Só rejeitos poderão ser encaminhados aos aterros sanitários: Os rejeitos são aquela parte do lixo que não tem como ser reciclado. Apenas 10% dos resíduos sólidos são rejeitos. A maioria é orgânica, que em compostagens pode ser reaproveitada e transformada em adubo, e reciclável, que deve ser devidamente separada para a coleta seletiva;

Elaboração de planos de resíduos sólidos nos municípios: os planos municipais serão elaborados para ajudar prefeitos e cidadãos a descartar de forma correta o lixo.

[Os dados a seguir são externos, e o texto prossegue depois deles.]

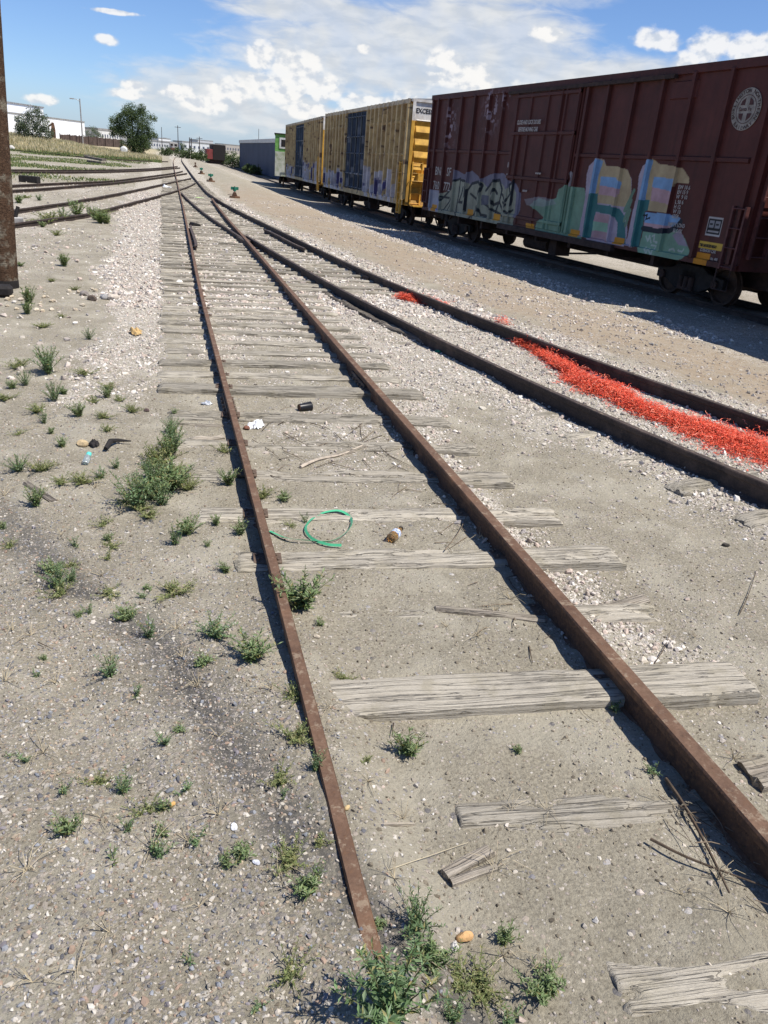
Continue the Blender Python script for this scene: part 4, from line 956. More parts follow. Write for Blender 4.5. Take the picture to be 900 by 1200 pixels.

NOVOS PRAZOS PARA ANTIGOS DESAFIOS

Política Nacional dos Resíduos Sólidos previa inicialmente o fechamento de todos os lixões do País até agosto de 2014. Contudo, o Senado aprovou novos prazos para o fim dos espaços, “de acordo com a realidade dos municípios”, segundo o texto da lei aprovada pelos congressistas.

As cidades com população inferior a 50 mil habitantes terão prazo maior, enquanto as capitais de estado terão prazo mais curto. Assim, as capitais e municípios de região metropolitana terão até 31 de julho de 2018 para acabar com os lixões. Os municípios de fronteira e os que contam com mais de 100 mil habitantes, com base no Censo de 2010, terão um ano a mais para implementar os aterros sanitários.

As cidades que têm entre 50 e 100 mil habitantes terão prazo até 31 de julho de 2020. Já o prazo para os municípios com menos de 50 mil habitantes será até 31 de julho de 2021. A emenda também prevê que a União vai editar normas complementares sobre o acesso a recursos federais relacionados ao tema. “O maior desafio é transformar esses lixões em locais de tratamento e reaproveitamento desses materiais, utilizando, por exemplo a produção de energia elétrica a partir desses materiais que, por motivos econômicos ou técnicos, não são viáveis de retornarem à cadeia de produção”, explica Ricado Lopes Garcia, da FIESP.